WKSI
Definition
A Well-Known Seasoned Issuer (WKSI) is a large, well-established public company that qualifies for the most streamlined treatment under the SEC’s securities offering rules. WKSIs benefit from reduced regulatory friction in accessing the capital markets, reflecting the SEC’s judgment that the market already has substantial information about these companies. Defined in Rule 405 under the Securities Act.
Elements
An issuer qualifies as a WKSI if it meets all of the following:
- Reporting history: Is eligible to register securities on Form S-3 or F-3 (must be a reporting company for at least 12 months with timely filings); AND
- Market presence: Either:
- Has a public float of at least $700 million (as of a date within 60 days prior to filing), OR
- Has issued at least $1 billion in aggregate principal amount of non-convertible securities (other than common equity) in registered offerings in the prior 3 years; AND
- No disqualification: Has not filed a blank check company registration, is not a shell company, and has not been convicted of securities fraud within the prior 3 years.
WKSI Benefits
- Automatic Shelf Registration (ASR): WKSI’s shelf registration statement is effective immediately upon filing — no SEC review, no waiting period.
- Free Writing Prospectus (FWP) at any time: WKSIs may use FWPs before the registration statement is filed (Rule 163), including during the pre-filing period.

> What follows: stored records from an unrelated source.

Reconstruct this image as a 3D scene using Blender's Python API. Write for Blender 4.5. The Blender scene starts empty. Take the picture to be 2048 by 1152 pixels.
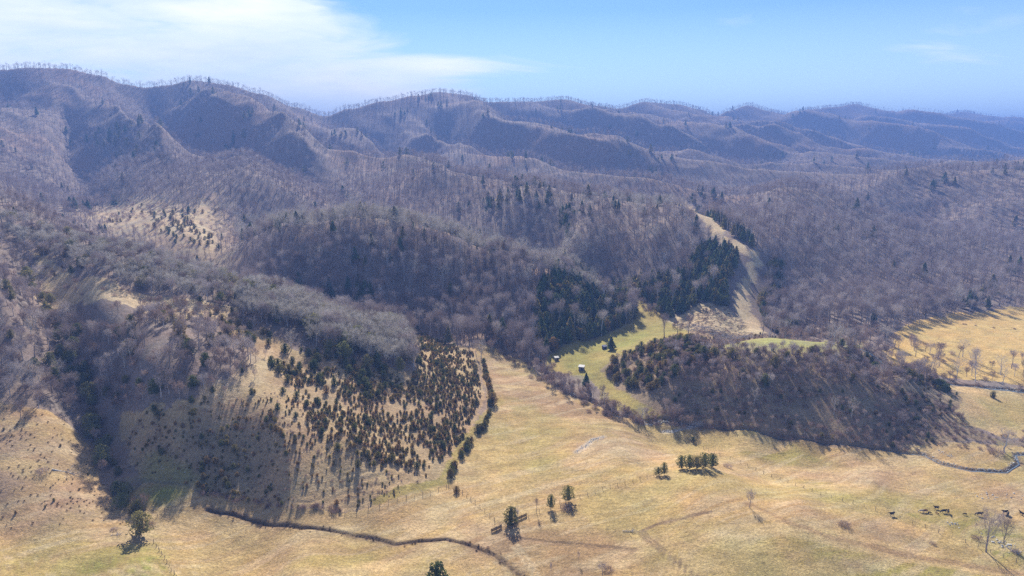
import bpy, bmesh, math, random
import numpy as np
from mathutils import Vector, Matrix
R = math.radians
random.seed(7)
rng = np.random.default_rng(11)
S = bpy.context.scene
COL = S.collection

# ------------------------------------------------------------------ camera
H = 130.0                      # camera height over the valley floor, metres
F = 1365.0                     # focal length in photo pixels (24 mm on a 36 mm frame)
PITCH = math.atan(296.0 / F)   # the eye level falls at photo row 280
cam_d = bpy.data.cameras.new('camera')
cam = bpy.data.objects.new('camera', cam_d)
COL.objects.link(cam)
cam.location = (0, 0, H)
cam.rotation_euler = (math.pi / 2 - PITCH, 0, 0)
cam_d.sensor_width = 36.0
cam_d.lens = 24.0
cam_d.clip_start = 1.0
cam_d.clip_end = 60000.0
S.camera = cam

# ------------------------------------------------------------------ sky, sun, exposure
SUN_EL = R(34.0)
SUN_AZ = R(-6.0)               # measured from +Y (straight ahead) towards +X
SKY_STRENGTH = 0.078
SUN_STRENGTH = 5.0
EXPOSURE = 0.84
HAZE_DENSITY = 0.00028
sund = bpy.data.lights.new('sun', 'SUN')
sund.energy = SUN_STRENGTH
sund.angle = R(0.5)
sund.color = (1.0, 0.93, 0.82)
sun = bpy.data.objects.new('sun', sund)
COL.objects.link(sun)
sdir = Vector((math.sin(SUN_AZ) * math.cos(SUN_EL), math.cos(SUN_AZ) * math.cos(SUN_EL), math.sin(SUN_EL)))
sun.rotation_euler = sdir.to_track_quat('Z', 'Y').to_euler()
sun.location = (0, 0, 900)

W = bpy.data.worlds.new('World')
S.world = W
W.use_nodes = True
nt = W.node_tree
for n in list(nt.nodes): nt.nodes.remove(n)
def N(tree, typ, **kw):
    n = tree.nodes.new(typ)
    for k, v in kw.items():
        if k.startswith('_'): setattr(n, k[1:], v)
        else: n.inputs[k].default_value = v
    return n
def L(tree, a, b): tree.links.new(a, b)
def ramp(tree, src, stops, interp='LINEAR'):
    r = tree.nodes.new('ShaderNodeValToRGB')
    cr = r.color_ramp
    cr.interpolation = interp
    while len(cr.elements) > 1: cr.elements.remove(cr.elements[-1])
    cr.elements[0].position = stops[0][0]; cr.elements[0].color = stops[0][1]
    for p, c in stops[1:]:
        e = cr.elements.new(p); e.color = c
    L(tree, src, r.inputs[0])
    return r
def g(v): return (v, v, v, 1)
def mathn(tree, op, a, b=None, clamp=False):
    n = tree.nodes.new('ShaderNodeMath'); n.operation = op; n.use_clamp = clamp
    for i, x in enumerate((a, b)):
        if x is None: continue
        if isinstance(x, (int, float)): n.inputs[i].default_value = x
        else: L(tree, x, n.inputs[i])
    return n.outputs[0]
def mix(tree, fac, a, b, blend='MIX'):
    n = tree.nodes.new('ShaderNodeMix'); n.data_type = 'RGBA'; n.blend_type = blend
    for i, x in ((0, fac), (6, a), (7, b)):
        if isinstance(x, (int, float)): n.inputs[i].default_value = x
        elif isinstance(x, tuple): n.inputs[i].default_value = x
        else: L(tree, x, n.inputs[i])
    return n.outputs[2]

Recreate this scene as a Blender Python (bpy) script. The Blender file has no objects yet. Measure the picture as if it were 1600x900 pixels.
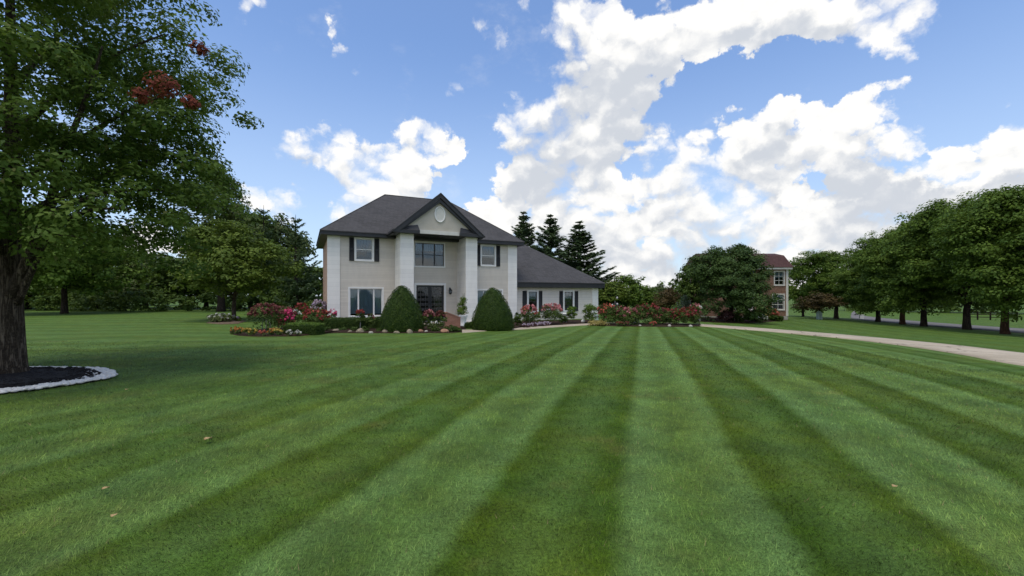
import bpy, bmesh, math, random
import numpy as np
from mathutils import Vector, Matrix

scene = bpy.context.scene
COL = scene.collection
R = math.radians
rng = np.random.default_rng(7)
random.seed(7)

# ---------------------------------------------------------------- camera
CAM_H, FPX, CXP, CYP = 1.7, 675.0, 800.0, 462.0
cam = bpy.data.cameras.new("camera")
cam.sensor_width = 36.0
cam.lens = FPX / 1600.0 * 36.0
cam.shift_y = (CYP - 450.0) / 1600.0
cam.clip_start, cam.clip_end = 0.1, 4000.0
cam_o = bpy.data.objects.new("camera", cam)
cam_o.location = (0, 0, CAM_H)
cam_o.rotation_euler = (R(90), 0, 0)
COL.objects.link(cam_o)
scene.camera = cam_o
scene.view_settings.view_transform = 'Standard'
scene.view_settings.look = 'None'
scene.view_settings.gamma = 1.0
scene.view_settings.use_curve_mapping = False
scene.view_settings.exposure = 0.34
scene.cycles.use_denoising = True
scene.cycles.max_bounces = 8
scene.cycles.transparent_max_bounces = 12

# ---------------------------------------------------------------- sun
SUN_EL, SUN_AZ = R(74), R(197)          # azimuth measured from +Y towards +X
SUN_DIR = Vector((math.sin(SUN_AZ) * math.cos(SUN_EL), math.cos(SUN_AZ) * math.cos(SUN_EL), math.sin(SUN_EL)))
sun = bpy.data.lights.new("sun", 'SUN')
sun.energy, sun.angle, sun.color = 1.75, R(28), (1.0, 0.90, 0.75)
sun_o = bpy.data.objects.new("sun", sun)
sun_o.rotation_euler = (-SUN_DIR).to_track_quat('-Z', 'Y').to_euler()
COL.objects.link(sun_o)

# ---------------------------------------------------------------- world: sky with cumulus
SKY_STRENGTH = 0.10
PUFF = 1.36
CLOUDS = [  # azimuth, elevation, half width, half height in degrees come from these photo-plane numbers via atan
    (470,235,55,30),(515,225,45,42),(552,250,55,28),(640,245,58,42),(664,212,34,36),(692,240,26,24),(600,272,62,34),
    (575,312,66,38),(560,345,50,26),(750,352,50,22),(1000,440,140,30),(1200,440,140,34),(632,292,42,24),(436,312,50,30),(398,298,20,22),(250,385,50,34),(360,14,40,40,.62),(415,2,30,24,.5),(497,14,52,50,.58),
    (764,66,30,34,.55),(804,78,20,28,.5),(800,14,30,40,.5),(550,78,24,26,.42),(708,128,14,14,.42),(625,196,22,14,.4),
    (905,24,60,60),(930,100,74,76),(950,50,60,50),(1000,112,70,52),(1025,78,48,44),(905,180,62,58),(965,180,62,60),(822,192,48,44),
    (835,250,66,52),(822,312,66,52),(885,275,70,52),(930,290,52,40),(800,352,84,42),
    (1075,34,84,56),(1160,28,110,52),(1260,20,110,48),(1345,28,84,40),(1425,24,60,56,.6),(1400,70,40,30,.45),
    (1038,238,42,46,.6),(1190,190,62,44),(1232,178,40,36),(1292,192,52,38),(1352,164,46,34),(1240,226,112,36),(1120,246,66,40),
    (1085,292,84,30),(1000,304,64,22),(955,352,84,42),(1060,334,104,46),(1145,290,84,42),(1190,270,34,36),(1232,310,34,30),
    (1000,410,150,48),(1140,392,170,60),(1262,366,110,58),(1342,262,50,46),(1402,222,48,38),(1442,258,54,36),(1484,286,76,40),
    (1560,240,62,40),(1606,218,54,44),(1352,306,94,42),(1460,326,120,52),(1580,318,90,60),(1400,380,150,60),(1540,400,150,60),
]
world = bpy.data.worlds.new("World")
scene.world = world
world.use_nodes = True
wt = world.node_tree
wt.nodes.clear()


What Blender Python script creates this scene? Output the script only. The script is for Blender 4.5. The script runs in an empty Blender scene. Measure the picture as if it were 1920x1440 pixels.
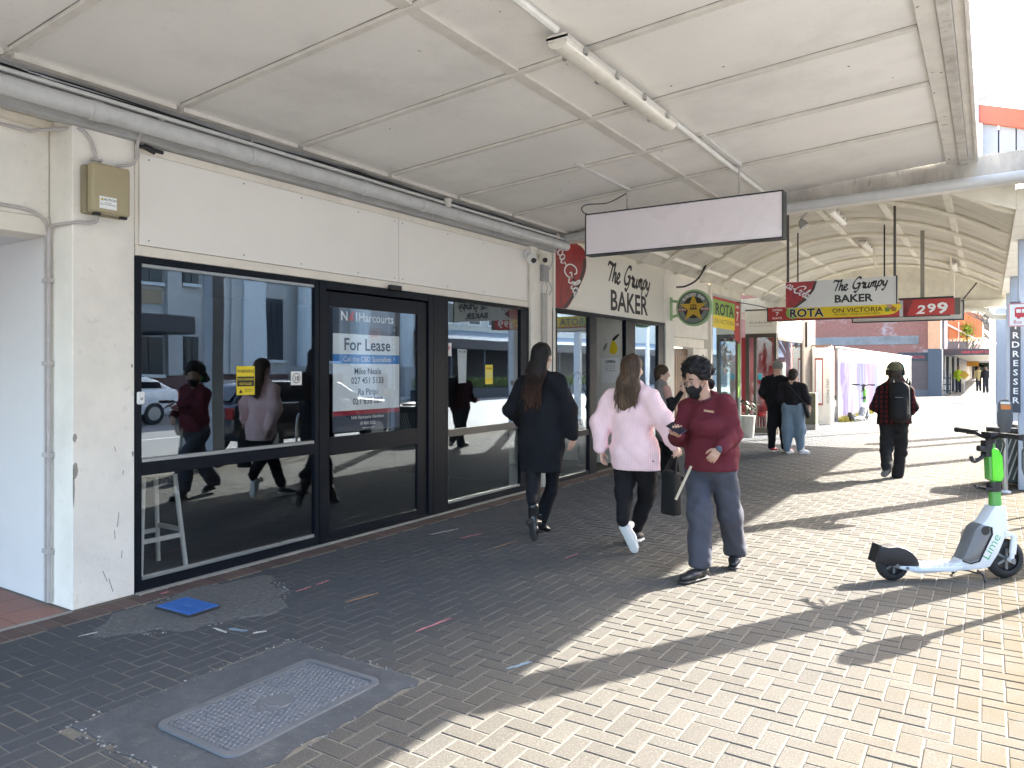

- Omission of information from base prospectus: WKSIs may file a base registration statement that omits certain information (e.g., specific offering terms, plan of distribution), to be included in later prospectus supplements.
- New security classes without new registration: Under Rule 413, WKSIs may add new classes of securities to an existing shelf registration statement without filing a new RS.
- No SEC review: ASR registration is not reviewed by SEC staff before effectiveness.
Key Distinctions
- Seasoned issuer (S-3 eligible, not WKSI): May use traditional shelf registration but subject to SEC review; may use FWPs during waiting and post-effective periods, but not pre-filing.
- Non-reporting / unseasoned issuers: Most restricted; FWPs require accompaniment by preliminary prospectus; no shelf registration.
Policy / Rationale
- Large, well-followed public companies are subject to continuous market analysis; the information environment surrounding WKSIs reduces the need for SEC review of individual offerings.
- Reduces issuance costs for the most active capital market participants.
- Enables rapid capital market access (e.g., overnight “bought deals”) that would be impossible with traditional registration delays.